| TO BE DONE |
Begin with the line holding "Recreate this scene", end with the line holding "R_ = math.radians", and repeat every line in between exactly, without pictures.

| INPUT FOR THIS TASK |
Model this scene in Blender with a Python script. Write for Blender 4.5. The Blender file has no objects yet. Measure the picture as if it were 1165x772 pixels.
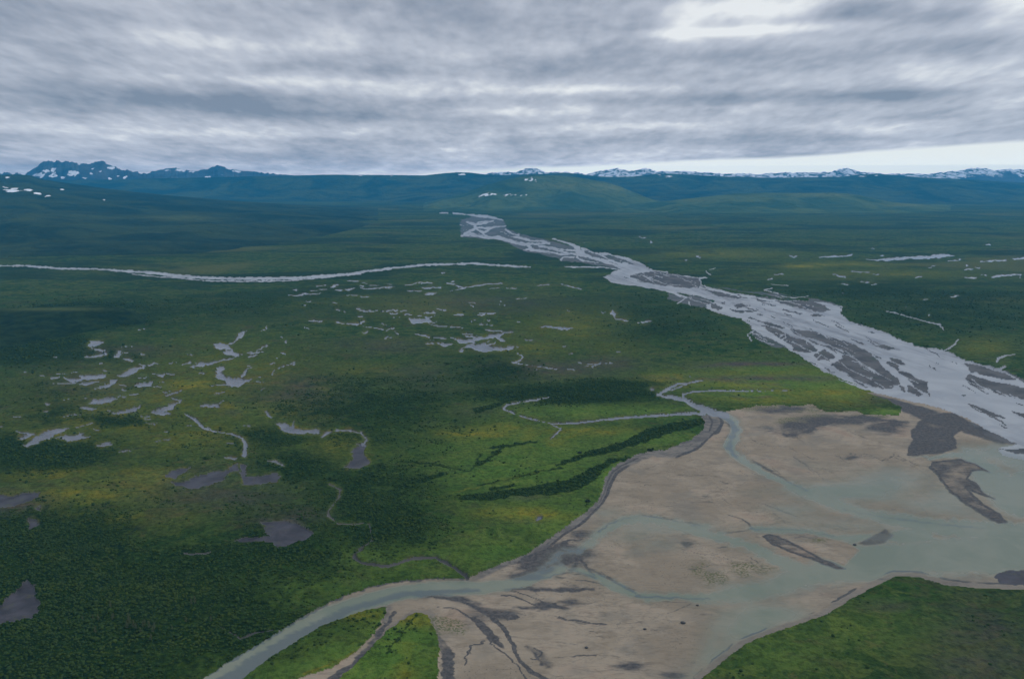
import bpy, math, random
import numpy as np

rng = np.random.default_rng(7)
random.seed(7)
SC = bpy.context.scene
COL = SC.collection

# ------------------------------------------------------------------ camera
H = 300.0                       # metres above the delta
FPX, CU, CV = 914.0, 582.5, 386.0
PITCH = math.atan((386 - 205) / 914.0)
CP, SP = math.cos(PITCH), math.sin(PITCH)

cam_d = bpy.data.cameras.new('camera')
cam_d.sensor_width = 36
cam_d.lens = FPX / 1165 * 36
cam_d.clip_start = 1.0
cam_d.clip_end = 400000
cam = bpy.data.objects.new('camera', cam_d)
COL.objects.link(cam)
cam.location = (0, 0, H)
cam.rotation_euler = (math.pi / 2 - PITCH, 0, 0)
SC.camera = cam


def ground(u, v):
    """survey point -> ground coordinates on the flat delta plain"""
    a = (np.asarray(u, float) - CU) / FPX
    b = (CV - np.asarray(v, float)) / FPX
    dy = CP + b * SP
    dz = -SP + b * CP
    t = H / -dz
    return a * t, dy * t


def crest_point(u, v, Y):
    b = (CV - np.asarray(v, float)) / FPX
    return H + Y * (-SP + b * CP) / (CP + b * SP)


# ------------------------------------------------------------------ numpy noise
def _hash(ix, iy, seed):
    h = (ix * 374761393 + iy * 668265263 + seed * 974711) & 0x7fffffff
    h = ((h ^ (h >> 13)) * 1274126177) & 0x7fffffff
    return ((h ^ (h >> 16)) & 0xffff) / 65535.0


def vnoise(x, y, seed=0):
    xi, yi = np.floor(x), np.floor(y)
    fx, fy = x - xi, y - yi
    xi, yi = xi.astype(np.int64), yi.astype(np.int64)
    fx = fx * fx * (3 - 2 * fx)
    fy = fy * fy * (3 - 2 * fy)
    a, b = _hash(xi, yi, seed), _hash(xi + 1, yi, seed)
    c, d = _hash(xi, yi + 1, seed), _hash(xi + 1, yi + 1, seed)
    return (a + (b - a) * fx) * (1 - fy) + (c + (d - c) * fx) * fy


def fbm(x, y, octs=4, seed=0, gain=.5):
    s, a, n = 0, 1, 0
    for o in range(octs):
        s = s + a * vnoise(x * 2 ** o + 17.3 * o, y * 2 ** o - 9.1 * o, seed + o)
        n += a
        a *= gain
    return s / n * 2 - 1


def sstep(a, b, x):
    t = np.clip((x - a) / (b - a), 0, 1)
    return t * t * (3 - 2 * t)


# ------------------------------------------------------------------ survey sheets: origin x, y and scale of each enlarged sheet
SHEET = dict(A=(500, 230, 7.28), B=(620, 260, 7.28), C=(760, 290, 7.02), D=(840, 330, 7.02), E=(920, 360, 7.02),
             F=(1040, 380, 5.512), G=(1000, 470, 5.147), H=(860, 430, 5.825), I=(0, 370, 5.147), J=(180, 360, 6.43),
             K=(180, 460, 3.861), L=(330, 310, 7.28), M=(460, 310, 7.02), N=(560, 300, 5.515), O=(0, 540, 4.288),
             P=(880, 270, 4.088), Q=(480, 640, 5.825), R=(600, 560, 5.825), S=(760, 560, 5.825), T=(720, 400, 6.433),
             U=(960, 560, 5.683), V=(560, 480, 6.433), W=(320, 480, 2.643), X=(560, 400, 3.51), Y=(780, 560, 3.026),
             Z=(560, 560, 3.64), d=(200, 600, 2.9125), o=(0, 0, 1.0))


def pts(s, k=None):
    """'D 10,20 E 30,40,6' -> list of (x, y[, width]) in survey units; a letter switches the sheet"""
    out = []
    for tok in s.split():
        if tok in SHEET:
            k = tok
            continue
        x0, y0, sc = SHEET[k]
        q = [float(a) for a in tok.split(',')]
        r = [x0 + q[0] / sc, y0 + q[1] / sc]
        if len(q) > 2:
            r.append(q[2] / sc)
        out.append(tuple(r))
    return out


# ------------------------------------------------------------------ the ground grid
def coarse(start, stop, first, grow):
    r, s, x = [], first, start
    while (x < stop) if first > 0 else (x > stop):
        x += s
        s *= grow
        r.append(x)
    return r


us = np.array(coarse(-20, -380, -2, 1.22)[::-1] + list(np.arange(-20, 1186, 1.0)) + coarse(1185, 1520, 2, 1.22))
vs = np.array(list(np.arange(216.0, 346, .5)) + list(np.arange(346, 786, 1.0)) + coarse(785, 3200, 2, 1.2))
UU, VV = np.meshgrid(us, vs)
GX, GY = ground(UU, VV)
NR, NC = UU.shape
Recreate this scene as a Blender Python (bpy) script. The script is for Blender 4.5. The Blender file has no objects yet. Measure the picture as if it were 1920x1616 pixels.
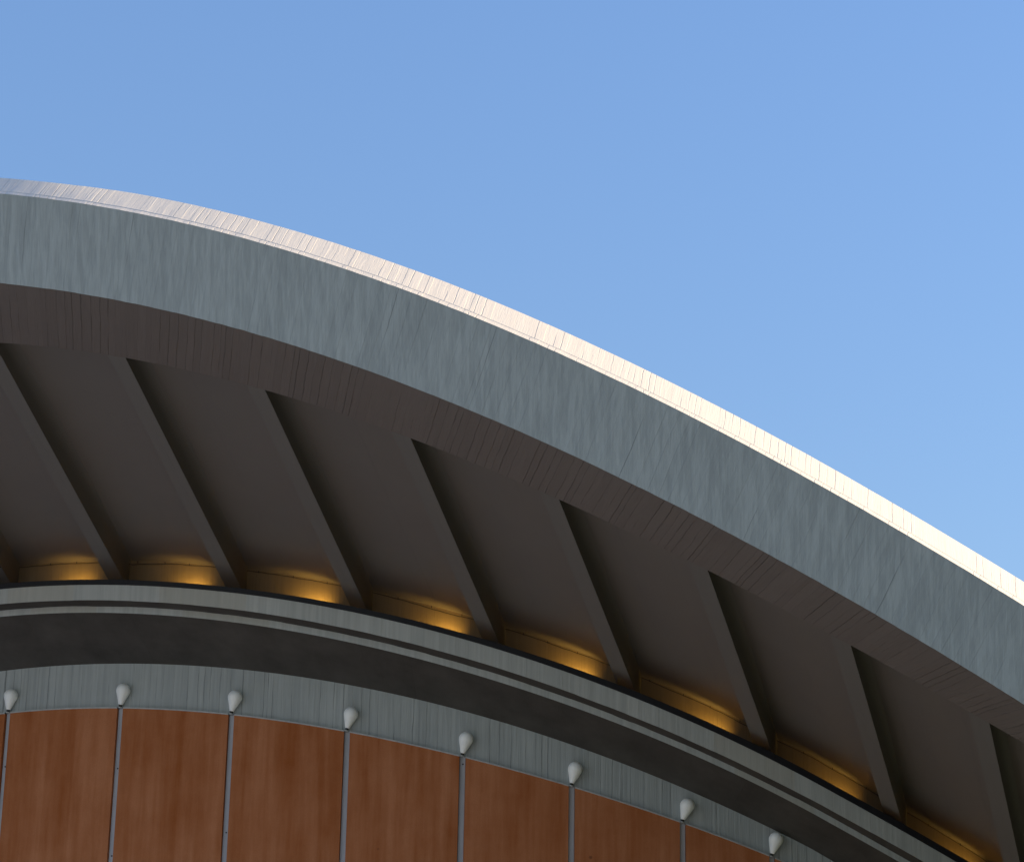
import bpy, bmesh, math, random
from mathutils import Vector, Matrix
random.seed(7)
S = bpy.context.scene
COL = S.collection
R_ = math.radians

# ------------------------------------------------------------------ helpers
class NT:
    """small node-tree helper"""
    def __init__(self, name, rough=.85, spec=.25):
        self.m = bpy.data.materials.new(name); self.m.use_nodes = True
        self.t = self.m.node_tree; self.n = self.t.nodes
        self.b = self.n['Principled BSDF']
        self.b.inputs['Roughness'].default_value = rough
        self.b.inputs['Specular IOR Level'].default_value = spec
    def new(self, kind, **kw):
        o = self.n.new(kind)
        for k, v in kw.items(): setattr(o, k, v)
        return o
    def put(self, sock, v):
        if hasattr(v, 'is_output') or isinstance(v, bpy.types.NodeSocket): self.t.links.new(v, sock)
        else: sock.default_value = v
    def math(self, op, a, b=0., c=None, clamp=False):
        o = self.new('ShaderNodeMath', operation=op, use_clamp=clamp)
        self.put(o.inputs[0], a); self.put(o.inputs[1], b)
        if c is not None: self.put(o.inputs[2], c)
        return o.outputs[0]
    def ramp(self, v, a, b, lo=0., hi=1.):
        o = self.new('ShaderNodeMapRange', clamp=True)
        o.inputs[1].default_value = a; o.inputs[2].default_value = b
        o.inputs[3].default_value = lo; o.inputs[4].default_value = hi
        self.put(o.inputs[0], v); return o.outputs[0]
    def mix(self, f, a, b, mode='MIX'):
        o = self.new('ShaderNodeMix', data_type='RGBA', blend_type=mode)
        self.put(o.inputs[0], f)
        self.put(o.inputs[6], a if not isinstance(a, tuple) else (*a, 1))
        self.put(o.inputs[7], b if not isinstance(b, tuple) else (*b, 1))
        return o.outputs[2]
    def vec(self, x, y, z=0.):
        o = self.new('ShaderNodeCombineXYZ')
        for i, v in enumerate((x, y, z)): self.put(o.inputs[i], v)
        return o.outputs[0]
    def uv(self):
        c = self.new('ShaderNodeTexCoord'); s = self.new('ShaderNodeSeparateXYZ')
        self.t.links.new(c.outputs['UV'], s.inputs[0]); return s.outputs[0], s.outputs[1]
    def obj(self):
        c = self.new('ShaderNodeTexCoord'); s = self.new('ShaderNodeSeparateXYZ')
        self.t.links.new(c.outputs['Object'], s.inputs[0]); return s.outputs
    def noise(self, v, scale, detail=4., rough=.55, dist=0.):
        o = self.new('ShaderNodeTexNoise'); self.put(o.inputs['Vector'], v)
        o.inputs['Scale'].default_value = scale; o.inputs['Detail'].default_value = detail
        o.inputs['Roughness'].default_value = rough; o.inputs['Distortion'].default_value = dist
        return o.outputs['Fac']
    def vor1(self, w, feature='F1', rnd=1.):
        o = self.new('ShaderNodeTexVoronoi', voronoi_dimensions='1D', feature=feature)
        self.put(o.inputs['W'], w); o.inputs['Scale'].default_value = 1.
        o.inputs['Randomness'].default_value = rnd
        return o
    def finish(self, col, height=None, dist=.006, strength=1.):
        self.put(self.b.inputs['Base Color'], col if not isinstance(col, tuple) else (*col, 1))
        if height is not None:
            b = self.new('ShaderNodeBump'); b.inputs['Distance'].default_value = dist
            b.inputs['Strength'].default_value = strength
            self.put(b.inputs['Height'], height); self.t.links.new(b.outputs[0], self.b.inputs['Normal'])
        return self.m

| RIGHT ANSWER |
Recreate this scene as a Blender Python (bpy) script. The script is for Blender 4.5. The Blender file has no objects yet. Measure the picture as if it were 1920x1616 pixels.
import bpy, bmesh, math, random
from mathutils import Vector, Matrix
random.seed(7)
S = bpy.context.scene
COL = S.collection
R_ = math.radians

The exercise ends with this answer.